Osmanlı’da Ramazan-ı Şerif’in on beşinci günü yapılan Hırka-i Saadet ziyaretinden bir gün önce yani ayın on dördünde zamanın padişahı sabah namazı vaktinde yanında Hasodalı ağalar olduğu halde Hırka-i Saadet Dairesi’ne gider, burada kılınan sabah namazından sonra temizlik yapılır ve padişah bu hizmete bizzat iştirak ederdi. Hırka-i Saadet, gümüş şebeke içinden çıkarılır başka bir tarafa konulurdu. Dülbend Ağası tarafından altmış kadar yeni süngerle gümüş taslar içinde gül suyu getirilir, Silahdar Ağa bu süngerlerden birkaç tanesini alarak birer birer gül suyuna batırıp ıslatır ve padişahın eline verir. Padişah şebekeleri silerken diğer vazifeliler de duvar ve pencereleri silerler. Padişahlar bu hizmeti asırlarca hiç aksatmadan devam ettirmişlerdir. Temizlikten sonraki günde ziyaret merasimi yapılırdı.
Tozuna Bile Hürmet
Hırka-i Saadet Dairesi’nin süpürülmesinden sonra tozlar dışarı çıkarılmaz ve bu dairenin önünde bulunan kuyuda biriktirilirdi. Temizlikte kullanılan süngerler ise saray içindeki vazifelilere ikram olarak dağıtılırdı.

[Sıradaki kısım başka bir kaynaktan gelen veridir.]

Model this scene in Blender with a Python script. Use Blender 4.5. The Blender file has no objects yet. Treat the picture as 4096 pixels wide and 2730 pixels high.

Osmanlı padişahları, içinde bu Mukaddes Emanetlerin bulunduğu Hırka-i Saadet Dairesi’ne karşı o kadar hürmet ve bağlılık göstermişlerdir ki, vefat ettikleri zaman bile naaşları, bu dairenin kapısı önünde bulunan bir mermer set üzerine konularak gasil edilmiş, teçhiz ve tekfinden sonra tabutları da bu seddin üzerine konularak, tezkiyeleri Hırka-i Saadet Dairesi önünde yapılmıştır. Kabirleri üzerine de, Hırka-i Saadet Dairesi girişinde bulunan kuyuda, dairenin temizliğinden sonra biriktirilen tozlar konulurdu.